Особенно сильны сцены, где подростки сталкиваются не с врагом, а с мирными жителями. Старуха, которая даёт воды и крестит их издалека — не потому что «за», а потому что «дети». Мужик, который делает вид, что не заметил, но на минуту дольше держит калитку приоткрытой. Девочка, которая смотрит на них как на пришельцев, в которых узнаёт знакомую голодную злость. Эти встречи не превращаются в мелодраматические повороты, но они складываются в опыт, который разрушает «симуляцию мира», внедрённую лагерем. В мире есть не только «задачи» и «точки выхода». Есть люди, у которых ты не «единица», а «кто-то». И это знание трудно унести обратно в казённый «мы».

Финальные выборы подростков разнообразны. Кто-то ломается страхом и идёт до конца приказа — и фильм не делает на нём крест «монстра», он фиксирует трагедию упущенного шанса. Кто-то сдаётся и выдаёт маршрут — не из трусости, а потому что впервые в жизни услышал своё имя как просьбу, а не как окрик. Кто-то пытается вывести товарища к нашим, проваливаясь в трясину — и эта гибель не романтизируется, но и не обесценивается. В этой палитре видно главное: «слепое орудие» — формула, удобная для рапорта, но плохая для правды. Люди устроены сложнее — даже тогда, когда их очень долго учили быть простыми.

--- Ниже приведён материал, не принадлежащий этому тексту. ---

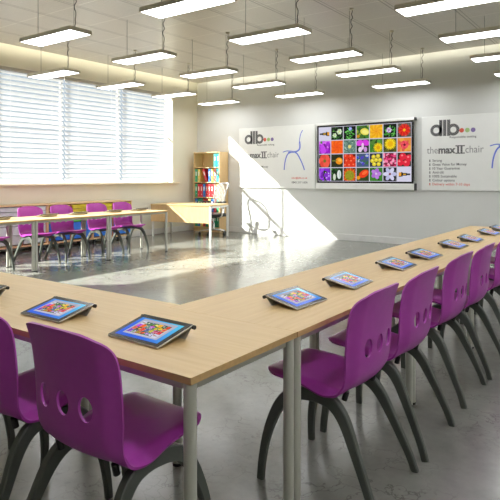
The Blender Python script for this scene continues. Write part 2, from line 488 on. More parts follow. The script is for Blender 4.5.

Свет болот и язык тишины: как снято и почему это работает без пафоса

Визуальный язык «Родины или смерти» экономен и честен. Туманы, низкое небо, тяжёлая вода, глухие зелёно-серые тона, вкрапления ржавого — палитра не столько «красивая», сколько правдивая. Камера любит средние планы: они позволяют удержать одновременно лицо и контекст, человека и среду. Когда важно — кадр сужается до крупного: у подростка дрожит ресница, у оперативника чуть дергается скула — не от злости, от концентрации. Болото снято не как «романтическая стихия», а как живая система: оно запоминает шаги, возвращает звук, скрывает и выдаёт. В сценах переходов через топь монтаж подчинён дыханию: кадры длиннее, чем «удобно», чтобы зритель физически почувствовал вязкость пространства.

Звук — отдельная музыка. Тишина здесь не пустота, а материал. Шорох камыша, всхлип паровоза на дальнем перегоне, редкий крик птицы, капля с ветки на голый металл, треск намокшей спички — этот симфонизм конкретного заменяет любые «великолепные темы». Когда музыка приходит, она не объясняет эмоции, а создает ещё один слой времени — словно память накрывает настоящее полупрозрачной вуалью. В сценах столкновений — минимум «шумового давления». Выстрел звучит глухо, как факт. Крик — коротко, как рефлекс. Тишина — долго, как мысль.

Крупные символы — редки и точны. Одна из ярких метафор — треснувшее зеркальце, в котором подросток пытается ровно зачистить сажу со щёк. Лицо в осколках — не «красивость», а простая правда: пока ты видишь себя кусками, тебя легко сделать частью чужого механизма. В другой сцене оперативник подкладывает под мокрый сапог газетный лист. На нём крупный лозунг. Лист промокает и рвётся — но именно он спасает от скольжения. Прямая, но не навязчивая мысль: слова работают, когда служат делу, а не прикрывают пустоту.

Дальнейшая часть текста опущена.